The firm Righthaven LLC acquired multiple copyrights from the Las Vegas Review Journal and sued over 100 individuals and entities in the past year in Nevada for copyright infringement for reposting some or all of various articles that appeared in that newspaper. Companies like Righthaven are often referred to as “copyright trolls” because they do not create or publish the articles on which they sue or acquire copyrights for the purpose of filing lawsuits. Righthaven has sued everyone from political candidates to charities, individuals, bloggers, and companies—even those that the newspaper featured in the very article that was copied. None of these cases have gone to trial, and many defendants have chosen to settle for a few thousand dollars—likely to avoid the substantially greater costs of litigation.

Copyright infringement generally requires proof of two elements: (1) plaintiff owns a valid copyright in a work and (2) defendant copied original elements from the copyrighted work. While there are a variety of defenses to a claim of copyright infringement, two that bloggers may believe provide them some protection—the fair use doctrine and the Digital Millennium Copyright Act (DMCA)—are likely to either be not applicable or unpredictable.

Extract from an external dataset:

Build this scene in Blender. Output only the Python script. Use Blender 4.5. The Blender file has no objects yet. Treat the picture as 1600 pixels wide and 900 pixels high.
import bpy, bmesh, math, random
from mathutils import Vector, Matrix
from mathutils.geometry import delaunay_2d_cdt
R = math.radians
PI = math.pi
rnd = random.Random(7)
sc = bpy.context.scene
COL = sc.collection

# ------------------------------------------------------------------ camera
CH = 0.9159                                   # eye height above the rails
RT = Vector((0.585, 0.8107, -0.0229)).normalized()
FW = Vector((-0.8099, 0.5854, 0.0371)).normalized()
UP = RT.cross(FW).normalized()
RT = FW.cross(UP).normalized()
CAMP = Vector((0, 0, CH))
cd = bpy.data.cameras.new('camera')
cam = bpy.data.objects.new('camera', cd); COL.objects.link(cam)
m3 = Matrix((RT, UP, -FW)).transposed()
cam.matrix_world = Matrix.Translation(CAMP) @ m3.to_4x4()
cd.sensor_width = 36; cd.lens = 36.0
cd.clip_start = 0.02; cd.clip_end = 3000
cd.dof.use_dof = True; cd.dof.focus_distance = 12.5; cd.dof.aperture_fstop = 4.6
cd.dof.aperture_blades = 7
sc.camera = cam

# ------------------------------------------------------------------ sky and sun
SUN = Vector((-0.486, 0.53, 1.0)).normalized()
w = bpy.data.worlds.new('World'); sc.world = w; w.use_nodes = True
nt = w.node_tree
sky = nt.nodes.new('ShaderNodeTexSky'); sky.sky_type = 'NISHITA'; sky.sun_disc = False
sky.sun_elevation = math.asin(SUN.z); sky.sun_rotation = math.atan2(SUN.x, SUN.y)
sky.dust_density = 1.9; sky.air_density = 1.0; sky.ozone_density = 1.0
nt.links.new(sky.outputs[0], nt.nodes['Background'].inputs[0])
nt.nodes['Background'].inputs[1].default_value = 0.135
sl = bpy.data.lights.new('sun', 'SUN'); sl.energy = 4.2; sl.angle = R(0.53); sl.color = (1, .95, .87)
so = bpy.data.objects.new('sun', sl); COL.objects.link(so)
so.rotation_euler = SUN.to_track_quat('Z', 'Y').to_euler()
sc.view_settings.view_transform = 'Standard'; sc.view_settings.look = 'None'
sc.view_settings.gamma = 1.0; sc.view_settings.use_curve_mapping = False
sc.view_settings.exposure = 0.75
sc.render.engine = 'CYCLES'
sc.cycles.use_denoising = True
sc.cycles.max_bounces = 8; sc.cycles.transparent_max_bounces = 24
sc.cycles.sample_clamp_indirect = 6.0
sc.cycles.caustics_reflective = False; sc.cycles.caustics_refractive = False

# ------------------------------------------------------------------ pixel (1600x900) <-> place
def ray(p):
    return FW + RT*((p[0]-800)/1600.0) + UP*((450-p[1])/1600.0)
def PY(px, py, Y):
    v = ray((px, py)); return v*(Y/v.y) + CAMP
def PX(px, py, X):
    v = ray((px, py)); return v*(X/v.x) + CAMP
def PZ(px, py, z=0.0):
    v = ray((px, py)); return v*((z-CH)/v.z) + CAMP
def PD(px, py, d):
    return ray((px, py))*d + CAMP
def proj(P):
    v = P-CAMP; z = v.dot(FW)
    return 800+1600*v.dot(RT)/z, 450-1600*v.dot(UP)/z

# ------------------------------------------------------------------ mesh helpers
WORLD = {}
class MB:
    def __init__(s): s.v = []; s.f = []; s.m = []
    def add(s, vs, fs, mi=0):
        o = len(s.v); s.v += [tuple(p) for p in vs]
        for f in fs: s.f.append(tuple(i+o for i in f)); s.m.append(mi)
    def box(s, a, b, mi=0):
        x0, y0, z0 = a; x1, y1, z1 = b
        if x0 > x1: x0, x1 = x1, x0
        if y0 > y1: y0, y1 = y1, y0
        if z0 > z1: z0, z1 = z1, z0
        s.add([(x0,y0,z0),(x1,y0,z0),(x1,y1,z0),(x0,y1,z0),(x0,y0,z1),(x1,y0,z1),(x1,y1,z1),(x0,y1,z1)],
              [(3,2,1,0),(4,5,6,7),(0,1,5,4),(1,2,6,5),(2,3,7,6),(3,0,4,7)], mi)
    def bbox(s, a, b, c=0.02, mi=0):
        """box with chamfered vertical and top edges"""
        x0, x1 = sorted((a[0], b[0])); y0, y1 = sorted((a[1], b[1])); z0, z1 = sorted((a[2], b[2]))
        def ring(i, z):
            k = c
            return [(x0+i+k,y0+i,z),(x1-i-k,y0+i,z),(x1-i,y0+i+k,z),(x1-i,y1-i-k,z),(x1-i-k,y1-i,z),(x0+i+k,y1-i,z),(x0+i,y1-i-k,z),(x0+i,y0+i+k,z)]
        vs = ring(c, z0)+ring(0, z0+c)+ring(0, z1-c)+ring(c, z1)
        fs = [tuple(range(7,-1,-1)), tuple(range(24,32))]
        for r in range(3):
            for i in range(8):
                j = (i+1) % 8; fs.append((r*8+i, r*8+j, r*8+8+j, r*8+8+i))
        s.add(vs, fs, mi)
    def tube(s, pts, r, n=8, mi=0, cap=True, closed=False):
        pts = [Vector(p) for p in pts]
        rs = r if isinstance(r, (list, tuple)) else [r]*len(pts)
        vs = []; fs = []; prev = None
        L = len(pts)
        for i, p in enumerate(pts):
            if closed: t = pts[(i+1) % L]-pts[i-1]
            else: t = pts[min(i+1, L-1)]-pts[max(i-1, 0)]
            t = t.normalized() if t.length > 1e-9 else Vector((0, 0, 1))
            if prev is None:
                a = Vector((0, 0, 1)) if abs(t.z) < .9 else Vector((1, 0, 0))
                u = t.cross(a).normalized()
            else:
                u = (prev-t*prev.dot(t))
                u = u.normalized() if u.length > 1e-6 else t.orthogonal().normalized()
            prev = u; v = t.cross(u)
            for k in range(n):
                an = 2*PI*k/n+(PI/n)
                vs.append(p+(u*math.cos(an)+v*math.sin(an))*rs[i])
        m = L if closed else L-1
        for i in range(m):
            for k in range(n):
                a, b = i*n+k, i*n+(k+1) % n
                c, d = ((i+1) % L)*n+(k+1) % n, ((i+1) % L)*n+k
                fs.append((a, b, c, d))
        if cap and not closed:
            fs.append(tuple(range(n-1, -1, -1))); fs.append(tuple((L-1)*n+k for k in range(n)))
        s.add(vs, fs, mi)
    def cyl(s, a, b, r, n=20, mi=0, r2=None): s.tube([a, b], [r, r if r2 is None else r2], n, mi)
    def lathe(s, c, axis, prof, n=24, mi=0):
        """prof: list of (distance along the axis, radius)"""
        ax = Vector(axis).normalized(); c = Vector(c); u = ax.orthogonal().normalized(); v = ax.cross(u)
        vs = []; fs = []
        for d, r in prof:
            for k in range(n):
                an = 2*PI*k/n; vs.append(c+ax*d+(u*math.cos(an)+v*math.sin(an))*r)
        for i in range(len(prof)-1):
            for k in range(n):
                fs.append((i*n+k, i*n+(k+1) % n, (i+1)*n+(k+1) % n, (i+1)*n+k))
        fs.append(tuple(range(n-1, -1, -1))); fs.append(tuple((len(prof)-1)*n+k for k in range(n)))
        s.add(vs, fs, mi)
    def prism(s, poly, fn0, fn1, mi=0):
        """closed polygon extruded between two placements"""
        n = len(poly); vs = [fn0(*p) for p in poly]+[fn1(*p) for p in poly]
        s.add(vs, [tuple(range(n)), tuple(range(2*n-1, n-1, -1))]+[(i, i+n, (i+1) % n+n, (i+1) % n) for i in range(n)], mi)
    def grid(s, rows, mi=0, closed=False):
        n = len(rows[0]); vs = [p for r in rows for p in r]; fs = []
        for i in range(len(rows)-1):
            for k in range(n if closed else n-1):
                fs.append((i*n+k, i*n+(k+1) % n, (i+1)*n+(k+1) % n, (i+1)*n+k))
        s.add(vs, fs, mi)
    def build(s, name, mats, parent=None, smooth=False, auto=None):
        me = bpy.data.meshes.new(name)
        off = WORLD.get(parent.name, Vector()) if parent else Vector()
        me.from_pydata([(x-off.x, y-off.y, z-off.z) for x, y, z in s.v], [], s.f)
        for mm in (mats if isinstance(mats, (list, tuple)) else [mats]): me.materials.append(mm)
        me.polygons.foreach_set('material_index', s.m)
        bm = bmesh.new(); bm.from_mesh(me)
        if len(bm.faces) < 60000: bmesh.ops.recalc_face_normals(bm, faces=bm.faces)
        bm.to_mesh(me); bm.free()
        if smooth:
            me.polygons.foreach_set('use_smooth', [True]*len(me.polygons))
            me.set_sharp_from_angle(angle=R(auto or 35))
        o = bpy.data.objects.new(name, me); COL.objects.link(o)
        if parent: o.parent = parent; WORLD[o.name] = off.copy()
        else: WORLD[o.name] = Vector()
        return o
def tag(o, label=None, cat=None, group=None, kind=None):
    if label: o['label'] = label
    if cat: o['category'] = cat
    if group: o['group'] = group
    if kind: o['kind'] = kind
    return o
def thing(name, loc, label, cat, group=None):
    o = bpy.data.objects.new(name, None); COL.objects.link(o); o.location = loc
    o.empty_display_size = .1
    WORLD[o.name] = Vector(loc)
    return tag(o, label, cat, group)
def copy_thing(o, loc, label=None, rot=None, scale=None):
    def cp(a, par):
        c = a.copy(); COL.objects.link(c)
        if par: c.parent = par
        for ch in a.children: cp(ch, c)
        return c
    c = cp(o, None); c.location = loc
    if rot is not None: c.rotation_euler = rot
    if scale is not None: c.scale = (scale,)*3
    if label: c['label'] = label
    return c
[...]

The fair use doctrine permits copying under limited circumstances, such as for purposes of criticism, commentary, news reporting, teaching, scholarship, research, or parody. In assessing whether a use is “fair” under the fair use doctrine, courts look to four basic factors—(1) the purpose of the use, (2) the nature of the copyrighted work, (3) the amount copied, and (4) the economic effect of the copying. Wholesale copying of an article factors against a finding of fair use, as would copying it on a blog that receives some income (such as from ads placed on the website). Regardless, application of this defense is highly fact specific, so it is difficult to accurately predict whether a use will be considered “fair” by the courts.

The DMCA also provides limited protection for a blogger who reposts an article. The “safe harbor” provision of the DMCA protects service providers (SP) who do not select or place the material on their websites. To be eligible for this safe harbor protection, the SP must designate an agent with the United States Copyright Office. If an SP complies with these (and other requirements), a copyright holder must first provide notice to the SP before it can sue the SP. Even if a blogger qualifies as an SP, most bloggers will not be able to benefit from this protection, because they will have selected and placed the material on their blog or will not have designated an agent.

Whether other newspapers or copyright trolls will follow in Righthaven’s and the Las Vegas Review Journal’s footsteps remains to be seen. Suing charities and your readers would seem to be counterproductive. Then again, the recording music industry found it worthwhile to sue individuals for downloading a handful of songs. Bloggers should be careful when reproducing another’s work on their blogs and, at a minimum, should consult the source’s policies for reproduction and linking before doing so.